-------- PROVIDED DATA
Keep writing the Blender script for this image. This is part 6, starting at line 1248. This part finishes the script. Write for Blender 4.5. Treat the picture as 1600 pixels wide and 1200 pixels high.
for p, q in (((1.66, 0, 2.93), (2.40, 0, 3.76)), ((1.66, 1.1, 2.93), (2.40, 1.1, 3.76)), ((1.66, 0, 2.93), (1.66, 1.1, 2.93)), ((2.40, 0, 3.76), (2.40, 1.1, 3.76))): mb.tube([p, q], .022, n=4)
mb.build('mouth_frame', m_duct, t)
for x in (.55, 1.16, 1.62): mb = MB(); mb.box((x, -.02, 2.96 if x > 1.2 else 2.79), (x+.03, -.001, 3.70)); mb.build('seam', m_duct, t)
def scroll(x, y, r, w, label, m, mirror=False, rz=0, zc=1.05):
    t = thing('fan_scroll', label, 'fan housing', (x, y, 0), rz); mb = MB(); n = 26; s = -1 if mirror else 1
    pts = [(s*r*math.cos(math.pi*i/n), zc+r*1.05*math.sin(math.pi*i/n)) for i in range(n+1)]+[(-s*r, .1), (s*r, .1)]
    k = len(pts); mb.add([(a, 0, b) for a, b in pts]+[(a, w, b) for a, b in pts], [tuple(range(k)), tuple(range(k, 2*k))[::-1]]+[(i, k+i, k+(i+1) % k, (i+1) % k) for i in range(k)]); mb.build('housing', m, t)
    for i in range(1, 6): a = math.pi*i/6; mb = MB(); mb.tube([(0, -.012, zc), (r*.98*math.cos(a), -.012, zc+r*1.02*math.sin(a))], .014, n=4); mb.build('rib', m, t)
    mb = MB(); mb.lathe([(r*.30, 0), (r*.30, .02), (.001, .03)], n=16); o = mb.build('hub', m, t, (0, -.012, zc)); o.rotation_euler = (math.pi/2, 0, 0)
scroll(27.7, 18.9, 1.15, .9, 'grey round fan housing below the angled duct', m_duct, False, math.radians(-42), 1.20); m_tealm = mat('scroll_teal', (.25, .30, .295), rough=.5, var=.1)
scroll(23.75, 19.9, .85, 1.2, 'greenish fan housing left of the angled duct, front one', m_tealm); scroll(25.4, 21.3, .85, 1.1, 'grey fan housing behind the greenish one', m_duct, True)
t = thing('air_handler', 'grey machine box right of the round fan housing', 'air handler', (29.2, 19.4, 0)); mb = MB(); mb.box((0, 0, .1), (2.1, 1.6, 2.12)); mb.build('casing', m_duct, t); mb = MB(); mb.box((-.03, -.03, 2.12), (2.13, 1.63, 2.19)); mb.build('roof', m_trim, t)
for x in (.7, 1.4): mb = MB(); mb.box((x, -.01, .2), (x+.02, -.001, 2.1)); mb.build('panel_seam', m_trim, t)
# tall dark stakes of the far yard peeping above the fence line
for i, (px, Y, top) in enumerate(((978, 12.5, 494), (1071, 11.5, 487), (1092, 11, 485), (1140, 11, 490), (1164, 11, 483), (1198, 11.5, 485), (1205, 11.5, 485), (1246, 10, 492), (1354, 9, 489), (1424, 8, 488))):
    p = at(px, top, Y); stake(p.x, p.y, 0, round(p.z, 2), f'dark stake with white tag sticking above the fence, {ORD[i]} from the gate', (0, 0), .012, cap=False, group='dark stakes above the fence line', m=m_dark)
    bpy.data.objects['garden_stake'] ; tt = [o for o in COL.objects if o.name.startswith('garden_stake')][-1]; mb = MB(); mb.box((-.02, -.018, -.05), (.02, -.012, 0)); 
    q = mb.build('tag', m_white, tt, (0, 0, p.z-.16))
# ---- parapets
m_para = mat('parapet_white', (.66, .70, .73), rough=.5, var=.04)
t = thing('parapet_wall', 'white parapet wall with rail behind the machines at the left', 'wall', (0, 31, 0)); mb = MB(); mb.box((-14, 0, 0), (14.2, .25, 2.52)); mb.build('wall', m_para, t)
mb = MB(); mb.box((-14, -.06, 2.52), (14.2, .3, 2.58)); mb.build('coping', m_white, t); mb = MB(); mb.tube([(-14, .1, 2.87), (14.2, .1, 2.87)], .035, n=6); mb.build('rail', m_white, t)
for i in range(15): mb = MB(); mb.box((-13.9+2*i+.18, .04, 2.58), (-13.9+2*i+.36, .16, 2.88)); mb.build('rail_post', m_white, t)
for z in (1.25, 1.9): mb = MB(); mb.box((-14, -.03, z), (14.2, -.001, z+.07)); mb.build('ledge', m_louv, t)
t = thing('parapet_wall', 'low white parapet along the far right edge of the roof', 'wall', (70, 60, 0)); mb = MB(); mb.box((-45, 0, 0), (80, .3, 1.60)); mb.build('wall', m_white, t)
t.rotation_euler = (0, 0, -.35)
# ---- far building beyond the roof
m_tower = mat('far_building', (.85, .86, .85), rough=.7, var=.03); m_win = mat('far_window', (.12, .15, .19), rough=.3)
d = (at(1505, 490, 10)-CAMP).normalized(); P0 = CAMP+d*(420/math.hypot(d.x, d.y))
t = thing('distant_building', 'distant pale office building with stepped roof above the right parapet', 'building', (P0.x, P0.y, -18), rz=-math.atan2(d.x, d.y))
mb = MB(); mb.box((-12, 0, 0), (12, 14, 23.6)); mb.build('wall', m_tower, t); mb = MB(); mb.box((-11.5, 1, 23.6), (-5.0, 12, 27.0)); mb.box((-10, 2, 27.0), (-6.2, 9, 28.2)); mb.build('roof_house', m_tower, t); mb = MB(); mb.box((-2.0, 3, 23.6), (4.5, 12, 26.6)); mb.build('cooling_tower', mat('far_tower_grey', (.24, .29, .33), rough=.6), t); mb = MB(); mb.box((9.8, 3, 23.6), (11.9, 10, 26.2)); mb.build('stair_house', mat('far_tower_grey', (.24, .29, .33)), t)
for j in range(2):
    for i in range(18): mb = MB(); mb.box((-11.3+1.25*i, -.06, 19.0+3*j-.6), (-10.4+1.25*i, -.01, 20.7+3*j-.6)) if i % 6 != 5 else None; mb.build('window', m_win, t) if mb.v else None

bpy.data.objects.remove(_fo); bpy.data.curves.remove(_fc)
----------------
▶ [GIVEN TASK]: Print the whole listing exactly as it is.

▶ [SOLUTION TO THIS TASK]:
Keep writing the Blender script for this image. This is part 6, starting at line 1248. This part finishes the script. Write for Blender 4.5. Treat the picture as 1600 pixels wide and 1200 pixels high.
for p, q in (((1.66, 0, 2.93), (2.40, 0, 3.76)), ((1.66, 1.1, 2.93), (2.40, 1.1, 3.76)), ((1.66, 0, 2.93), (1.66, 1.1, 2.93)), ((2.40, 0, 3.76), (2.40, 1.1, 3.76))): mb.tube([p, q], .022, n=4)
mb.build('mouth_frame', m_duct, t)
for x in (.55, 1.16, 1.62): mb = MB(); mb.box((x, -.02, 2.96 if x > 1.2 else 2.79), (x+.03, -.001, 3.70)); mb.build('seam', m_duct, t)
def scroll(x, y, r, w, label, m, mirror=False, rz=0, zc=1.05):
    t = thing('fan_scroll', label, 'fan housing', (x, y, 0), rz); mb = MB(); n = 26; s = -1 if mirror else 1
    pts = [(s*r*math.cos(math.pi*i/n), zc+r*1.05*math.sin(math.pi*i/n)) for i in range(n+1)]+[(-s*r, .1), (s*r, .1)]
    k = len(pts); mb.add([(a, 0, b) for a, b in pts]+[(a, w, b) for a, b in pts], [tuple(range(k)), tuple(range(k, 2*k))[::-1]]+[(i, k+i, k+(i+1) % k, (i+1) % k) for i in range(k)]); mb.build('housing', m, t)
    for i in range(1, 6): a = math.pi*i/6; mb = MB(); mb.tube([(0, -.012, zc), (r*.98*math.cos(a), -.012, zc+r*1.02*math.sin(a))], .014, n=4); mb.build('rib', m, t)
    mb = MB(); mb.lathe([(r*.30, 0), (r*.30, .02), (.001, .03)], n=16); o = mb.build('hub', m, t, (0, -.012, zc)); o.rotation_euler = (math.pi/2, 0, 0)
scroll(27.7, 18.9, 1.15, .9, 'grey round fan housing below the angled duct', m_duct, False, math.radians(-42), 1.20); m_tealm = mat('scroll_teal', (.25, .30, .295), rough=.5, var=.1)
scroll(23.75, 19.9, .85, 1.2, 'greenish fan housing left of the angled duct, front one', m_tealm); scroll(25.4, 21.3, .85, 1.1, 'grey fan housing behind the greenish one', m_duct, True)
t = thing('air_handler', 'grey machine box right of the round fan housing', 'air handler', (29.2, 19.4, 0)); mb = MB(); mb.box((0, 0, .1), (2.1, 1.6, 2.12)); mb.build('casing', m_duct, t); mb = MB(); mb.box((-.03, -.03, 2.12), (2.13, 1.63, 2.19)); mb.build('roof', m_trim, t)
for x in (.7, 1.4): mb = MB(); mb.box((x, -.01, .2), (x+.02, -.001, 2.1)); mb.build('panel_seam', m_trim, t)
# tall dark stakes of the far yard peeping above the fence line
for i, (px, Y, top) in enumerate(((978, 12.5, 494), (1071, 11.5, 487), (1092, 11, 485), (1140, 11, 490), (1164, 11, 483), (1198, 11.5, 485), (1205, 11.5, 485), (1246, 10, 492), (1354, 9, 489), (1424, 8, 488))):
    p = at(px, top, Y); stake(p.x, p.y, 0, round(p.z, 2), f'dark stake with white tag sticking above the fence, {ORD[i]} from the gate', (0, 0), .012, cap=False, group='dark stakes above the fence line', m=m_dark)
    bpy.data.objects['garden_stake'] ; tt = [o for o in COL.objects if o.name.startswith('garden_stake')][-1]; mb = MB(); mb.box((-.02, -.018, -.05), (.02, -.012, 0)); 
    q = mb.build('tag', m_white, tt, (0, 0, p.z-.16))
# ---- parapets
m_para = mat('parapet_white', (.66, .70, .73), rough=.5, var=.04)
t = thing('parapet_wall', 'white parapet wall with rail behind the machines at the left', 'wall', (0, 31, 0)); mb = MB(); mb.box((-14, 0, 0), (14.2, .25, 2.52)); mb.build('wall', m_para, t)
mb = MB(); mb.box((-14, -.06, 2.52), (14.2, .3, 2.58)); mb.build('coping', m_white, t); mb = MB(); mb.tube([(-14, .1, 2.87), (14.2, .1, 2.87)], .035, n=6); mb.build('rail', m_white, t)
for i in range(15): mb = MB(); mb.box((-13.9+2*i+.18, .04, 2.58), (-13.9+2*i+.36, .16, 2.88)); mb.build('rail_post', m_white, t)
for z in (1.25, 1.9): mb = MB(); mb.box((-14, -.03, z), (14.2, -.001, z+.07)); mb.build('ledge', m_louv, t)
t = thing('parapet_wall', 'low white parapet along the far right edge of the roof', 'wall', (70, 60, 0)); mb = MB(); mb.box((-45, 0, 0), (80, .3, 1.60)); mb.build('wall', m_white, t)
t.rotation_euler = (0, 0, -.35)
# ---- far building beyond the roof
m_tower = mat('far_building', (.85, .86, .85), rough=.7, var=.03); m_win = mat('far_window', (.12, .15, .19), rough=.3)
d = (at(1505, 490, 10)-CAMP).normalized(); P0 = CAMP+d*(420/math.hypot(d.x, d.y))
t = thing('distant_building', 'distant pale office building with stepped roof above the right parapet', 'building', (P0.x, P0.y, -18), rz=-math.atan2(d.x, d.y))
mb = MB(); mb.box((-12, 0, 0), (12, 14, 23.6)); mb.build('wall', m_tower, t); mb = MB(); mb.box((-11.5, 1, 23.6), (-5.0, 12, 27.0)); mb.box((-10, 2, 27.0), (-6.2, 9, 28.2)); mb.build('roof_house', m_tower, t); mb = MB(); mb.box((-2.0, 3, 23.6), (4.5, 12, 26.6)); mb.build('cooling_tower', mat('far_tower_grey', (.24, .29, .33), rough=.6), t); mb = MB(); mb.box((9.8, 3, 23.6), (11.9, 10, 26.2)); mb.build('stair_house', mat('far_tower_grey', (.24, .29, .33)), t)
for j in range(2):
    for i in range(18): mb = MB(); mb.box((-11.3+1.25*i, -.06, 19.0+3*j-.6), (-10.4+1.25*i, -.01, 20.7+3*j-.6)) if i % 6 != 5 else None; mb.build('window', m_win, t) if mb.v else None

bpy.data.objects.remove(_fo); bpy.data.curves.remove(_fc)